2x Tegra 3 GPU would be plenty competitive with Nvidias main competition, Texas Instruments and Qualcomm

No it wouldn't if that 2x times value would be a peak for clamshell devices and GPU performance due to lower power envelopes shrinks for "superphones" which are TI's and Qualcomm's main targets.

Adreno320 still smells to me like 4*SIMD16/4 TMUs@=/>400MHz. What probably Qualcomm might need would be better drivers/compiler. In a year from now they could easily increase the unit amount or GPU frequencies or both.

As for TI who says that OMAP5 is exclusively Series5XT?
 
No it wouldn't if that 2x times value would be a peak for clamshell devices and GPU performance due to lower power envelopes shrinks for "superphones" which are TI's and Qualcomm's main targets.

True since we dont know how Nvidia came up with the 2x Tegra 3 performance or how they are calculating it its all speculation.


As for TI who says that OMAP5 is exclusively Series5XT?

TI does since nothing else has been announced. They do have a series 6 license but there is no evidence that suggest it will be used with OMAP 5 series. Given that TI is using a 5 series GPU in late 2012-early 2013, i think its more likely that OMAP + Rogue is a late 2013 product that will be competing with Tegra 5
 
2 x tegra 3 would not be competitive.

Why not? Look at GLBenchmark 2.5, it's a much more realistic bench than 2.1 ever was and it puts Tegra 3 quite well compared to the other SoCs.

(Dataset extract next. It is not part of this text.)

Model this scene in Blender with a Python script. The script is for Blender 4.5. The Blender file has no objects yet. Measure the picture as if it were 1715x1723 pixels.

Although the software optimizations / exclusivity could in theory close the gap.

Close the gap?
Performance leader or not, Tegra 3 is the current platform of choice for anything 3D in Android. OUYA, and that tablet with a gamepad are using Tegra 3, not a Snapdragon S4 or Exynos 4412.

Even the streaming apps have exclusive versions for Tegra 3 with more functionality, it's crazy.